Both the Official and myself were catching another flight from Ust-Kamenogorsk to the former Kazakh capital of Almaty. In common Mongolian fashion, the wrestling official had been given a parcel in the Ölgii airport to deliver to someone in Ust-Kamenogorsk, and this second party had rewarded him, when we landed, with another bottle of vodka. This he cracked open in the Ust-Kamenogorsk boarding lounge. The lounge’s florescent lighting was encased in square sections of tape ribbon grills, I remember. Somewhere far off beyond the tarmac a train passed. Slowly.
On this last flight, the wrestling official took the precaution of asking permission from the airline staff to drink the vodka. When he pressed the call button on the wall there was no response. He began to push his button repeatedly, then moved on to some other buttons.
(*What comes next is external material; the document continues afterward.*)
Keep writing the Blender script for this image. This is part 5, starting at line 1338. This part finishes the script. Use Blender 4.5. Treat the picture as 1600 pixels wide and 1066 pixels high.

When this didn’t work, he coerced all his neighbors to push theirs. Finally a lithe, blasé stewardess appeared. Permission was granted. A few shots later the official passed back a plastic airline cup half full with vodka – perhaps the largest vodka shot I had ever seen. For the remainder of the flight I admired the stately carpeting on the floor and managed to read a page of two of Darwin: On the Breeds of the Domestic Pigeon.